Both sides of the debate over how best to save wild Snake River salmon and steelhead have called the provisions in the agreement a roadmap or blueprint for future breaching. It was cheered by the tribes and fishing and conservation groups as a potential source of progress in the decades-old fight.
But those on the other side, including farmers, grain shippers, public power interests and some Republican members of Congress, said the deal puts their constituents and customers in peril. Some of them submitted legal filings saying the agreement was crafted behind closed doors and violates federal law.
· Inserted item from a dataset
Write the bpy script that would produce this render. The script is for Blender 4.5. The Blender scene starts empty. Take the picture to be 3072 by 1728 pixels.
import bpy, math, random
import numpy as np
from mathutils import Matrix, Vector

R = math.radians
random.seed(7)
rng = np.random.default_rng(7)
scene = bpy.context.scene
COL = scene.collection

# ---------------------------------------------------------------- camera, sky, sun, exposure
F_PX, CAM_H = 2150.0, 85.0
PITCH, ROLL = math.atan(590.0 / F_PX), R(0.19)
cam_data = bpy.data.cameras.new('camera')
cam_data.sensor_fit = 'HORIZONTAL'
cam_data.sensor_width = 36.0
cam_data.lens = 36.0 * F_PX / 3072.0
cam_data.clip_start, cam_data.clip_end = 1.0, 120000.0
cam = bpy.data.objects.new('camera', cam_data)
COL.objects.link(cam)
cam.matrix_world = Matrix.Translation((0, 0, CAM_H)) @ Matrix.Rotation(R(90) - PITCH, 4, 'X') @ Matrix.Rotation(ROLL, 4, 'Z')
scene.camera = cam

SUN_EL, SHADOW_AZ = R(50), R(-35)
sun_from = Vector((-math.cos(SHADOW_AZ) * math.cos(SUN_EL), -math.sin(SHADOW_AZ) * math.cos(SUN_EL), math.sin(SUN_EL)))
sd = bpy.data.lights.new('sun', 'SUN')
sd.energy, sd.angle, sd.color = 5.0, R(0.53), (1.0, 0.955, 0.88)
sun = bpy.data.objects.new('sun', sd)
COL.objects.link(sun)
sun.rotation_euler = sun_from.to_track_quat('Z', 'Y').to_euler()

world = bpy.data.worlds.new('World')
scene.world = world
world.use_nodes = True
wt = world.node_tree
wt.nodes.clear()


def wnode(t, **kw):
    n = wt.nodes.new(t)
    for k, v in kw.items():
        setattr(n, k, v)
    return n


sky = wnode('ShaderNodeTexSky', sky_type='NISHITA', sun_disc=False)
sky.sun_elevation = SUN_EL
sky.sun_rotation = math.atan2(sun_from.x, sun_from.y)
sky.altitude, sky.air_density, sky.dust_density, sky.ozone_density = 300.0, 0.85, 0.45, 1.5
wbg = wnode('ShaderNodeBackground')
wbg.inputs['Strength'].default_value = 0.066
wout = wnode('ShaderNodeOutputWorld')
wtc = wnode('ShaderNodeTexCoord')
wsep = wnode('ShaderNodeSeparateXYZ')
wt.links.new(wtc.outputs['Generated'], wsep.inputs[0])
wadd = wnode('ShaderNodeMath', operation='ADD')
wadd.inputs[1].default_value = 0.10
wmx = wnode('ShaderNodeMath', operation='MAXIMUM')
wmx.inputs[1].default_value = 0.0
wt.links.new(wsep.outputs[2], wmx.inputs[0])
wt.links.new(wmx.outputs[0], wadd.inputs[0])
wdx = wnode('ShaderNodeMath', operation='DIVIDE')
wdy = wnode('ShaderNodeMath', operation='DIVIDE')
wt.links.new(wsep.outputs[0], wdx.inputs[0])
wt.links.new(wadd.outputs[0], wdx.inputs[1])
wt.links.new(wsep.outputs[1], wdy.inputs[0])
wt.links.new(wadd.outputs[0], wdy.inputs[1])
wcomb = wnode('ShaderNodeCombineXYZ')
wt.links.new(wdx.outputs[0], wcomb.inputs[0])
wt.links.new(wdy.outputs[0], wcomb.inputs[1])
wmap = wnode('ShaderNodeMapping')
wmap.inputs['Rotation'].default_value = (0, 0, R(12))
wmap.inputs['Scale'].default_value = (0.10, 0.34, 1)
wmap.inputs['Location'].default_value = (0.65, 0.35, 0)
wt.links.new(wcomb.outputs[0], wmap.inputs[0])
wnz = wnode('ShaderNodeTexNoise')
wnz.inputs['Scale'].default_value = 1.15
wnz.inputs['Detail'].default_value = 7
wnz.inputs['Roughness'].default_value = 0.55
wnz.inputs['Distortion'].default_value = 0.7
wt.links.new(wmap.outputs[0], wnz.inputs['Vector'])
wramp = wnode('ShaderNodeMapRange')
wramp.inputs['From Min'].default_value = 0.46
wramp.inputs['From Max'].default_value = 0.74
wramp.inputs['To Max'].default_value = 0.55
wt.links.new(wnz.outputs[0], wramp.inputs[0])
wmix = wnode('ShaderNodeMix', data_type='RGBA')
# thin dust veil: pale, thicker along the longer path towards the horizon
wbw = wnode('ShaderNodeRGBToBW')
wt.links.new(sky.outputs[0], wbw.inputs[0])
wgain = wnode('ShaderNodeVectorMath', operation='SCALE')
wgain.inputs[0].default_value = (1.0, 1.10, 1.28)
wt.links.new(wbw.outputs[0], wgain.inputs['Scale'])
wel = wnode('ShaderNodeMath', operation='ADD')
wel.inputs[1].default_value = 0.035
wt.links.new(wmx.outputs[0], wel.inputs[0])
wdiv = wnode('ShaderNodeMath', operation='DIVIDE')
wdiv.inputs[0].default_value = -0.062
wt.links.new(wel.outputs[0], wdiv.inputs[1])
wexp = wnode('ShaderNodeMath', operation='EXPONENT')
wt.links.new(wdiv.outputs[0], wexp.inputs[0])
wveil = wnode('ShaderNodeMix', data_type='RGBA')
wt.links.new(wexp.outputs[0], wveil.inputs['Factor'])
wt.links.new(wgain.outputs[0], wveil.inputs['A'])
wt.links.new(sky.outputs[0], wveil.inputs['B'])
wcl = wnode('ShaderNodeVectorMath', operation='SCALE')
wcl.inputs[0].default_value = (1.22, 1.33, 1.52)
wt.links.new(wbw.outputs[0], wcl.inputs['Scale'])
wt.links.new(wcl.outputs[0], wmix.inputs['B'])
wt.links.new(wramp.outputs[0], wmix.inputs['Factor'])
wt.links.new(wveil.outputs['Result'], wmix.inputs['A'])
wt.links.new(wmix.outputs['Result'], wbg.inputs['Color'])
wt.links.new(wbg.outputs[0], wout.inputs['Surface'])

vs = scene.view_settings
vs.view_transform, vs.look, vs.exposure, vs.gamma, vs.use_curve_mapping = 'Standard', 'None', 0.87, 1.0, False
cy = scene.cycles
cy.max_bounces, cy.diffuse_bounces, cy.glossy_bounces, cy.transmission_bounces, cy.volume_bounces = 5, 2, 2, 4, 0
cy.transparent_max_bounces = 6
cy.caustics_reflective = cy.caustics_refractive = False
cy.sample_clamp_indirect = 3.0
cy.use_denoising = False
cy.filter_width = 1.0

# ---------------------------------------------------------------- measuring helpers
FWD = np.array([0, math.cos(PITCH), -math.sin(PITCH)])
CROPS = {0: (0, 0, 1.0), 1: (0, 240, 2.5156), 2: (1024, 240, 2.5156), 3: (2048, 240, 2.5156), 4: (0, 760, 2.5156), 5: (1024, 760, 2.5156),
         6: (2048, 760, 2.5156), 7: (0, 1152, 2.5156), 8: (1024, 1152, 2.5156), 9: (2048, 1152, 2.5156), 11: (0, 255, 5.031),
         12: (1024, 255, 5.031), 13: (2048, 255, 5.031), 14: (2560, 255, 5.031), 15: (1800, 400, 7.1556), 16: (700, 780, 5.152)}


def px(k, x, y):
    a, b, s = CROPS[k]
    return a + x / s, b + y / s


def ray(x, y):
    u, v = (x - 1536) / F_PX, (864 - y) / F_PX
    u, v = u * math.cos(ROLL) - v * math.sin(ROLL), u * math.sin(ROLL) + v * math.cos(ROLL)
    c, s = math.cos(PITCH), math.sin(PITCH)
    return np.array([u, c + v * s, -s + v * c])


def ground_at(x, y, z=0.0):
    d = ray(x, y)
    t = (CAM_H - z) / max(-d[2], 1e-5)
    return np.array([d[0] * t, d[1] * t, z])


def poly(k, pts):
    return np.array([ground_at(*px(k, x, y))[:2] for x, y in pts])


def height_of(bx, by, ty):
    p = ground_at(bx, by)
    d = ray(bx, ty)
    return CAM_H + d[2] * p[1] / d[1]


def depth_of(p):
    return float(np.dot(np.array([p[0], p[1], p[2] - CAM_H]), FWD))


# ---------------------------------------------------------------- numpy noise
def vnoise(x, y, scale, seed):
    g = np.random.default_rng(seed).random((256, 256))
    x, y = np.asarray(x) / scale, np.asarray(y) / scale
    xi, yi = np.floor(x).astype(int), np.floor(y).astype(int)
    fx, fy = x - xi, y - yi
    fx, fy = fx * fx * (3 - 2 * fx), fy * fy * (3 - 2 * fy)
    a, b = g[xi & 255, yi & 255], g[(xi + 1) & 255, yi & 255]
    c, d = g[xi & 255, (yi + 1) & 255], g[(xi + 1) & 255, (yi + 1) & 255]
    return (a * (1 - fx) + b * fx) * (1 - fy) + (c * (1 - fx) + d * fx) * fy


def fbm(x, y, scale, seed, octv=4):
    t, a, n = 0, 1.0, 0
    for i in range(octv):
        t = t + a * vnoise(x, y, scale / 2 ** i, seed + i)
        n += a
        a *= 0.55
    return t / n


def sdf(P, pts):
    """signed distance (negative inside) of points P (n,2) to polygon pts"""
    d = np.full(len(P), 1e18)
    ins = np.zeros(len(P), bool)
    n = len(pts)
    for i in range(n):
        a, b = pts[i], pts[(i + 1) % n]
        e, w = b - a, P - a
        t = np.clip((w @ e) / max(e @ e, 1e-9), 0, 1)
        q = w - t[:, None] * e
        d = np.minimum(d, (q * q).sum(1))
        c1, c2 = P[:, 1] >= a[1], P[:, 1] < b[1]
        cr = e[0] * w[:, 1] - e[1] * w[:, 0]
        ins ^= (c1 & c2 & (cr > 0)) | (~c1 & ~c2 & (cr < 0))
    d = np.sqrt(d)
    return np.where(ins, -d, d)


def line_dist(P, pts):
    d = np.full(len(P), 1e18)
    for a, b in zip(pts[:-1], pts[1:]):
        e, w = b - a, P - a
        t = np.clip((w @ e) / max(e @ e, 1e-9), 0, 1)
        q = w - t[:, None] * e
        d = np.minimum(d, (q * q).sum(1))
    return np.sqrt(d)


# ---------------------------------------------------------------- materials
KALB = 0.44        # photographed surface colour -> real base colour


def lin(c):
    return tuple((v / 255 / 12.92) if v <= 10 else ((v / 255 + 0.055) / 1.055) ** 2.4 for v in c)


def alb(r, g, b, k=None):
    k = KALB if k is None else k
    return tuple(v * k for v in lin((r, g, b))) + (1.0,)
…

They urged Simon to reject the stay that can be renewed for another five years.
The tribes and conservation groups countered that a stay halts contentious litigation and may ultimately lead to a settlement of the case.
Simon ruled Thursday that a stay would not harm any party's ability to challenge provisions in the agreement and said the "orderly course of justice is best served by staying this litigation."
"This is great news allowing our collaborative work to advance Columbia River restoration to move forward," Earthjustice senior attorney Amanda Goodin said in a news release. "We have agreed to pause our litigation for five and up to 10 years to work in partnership to restore the Columbia Basin."
Opponents expressed disappointment and said the stay will make the region's power supply less reliable and affordable and changes that the agreement makes to the amount and timing of water spilled at the dams will make shipping on the Snake River less safe.
"Ultimately, this will cost hundreds of millions of dollars and set us back on our region's climate objectives while the biggest threats to salmon recovery remain unaddressed," said Heather Stebbings, interim executive director of Northwest RiverPartners.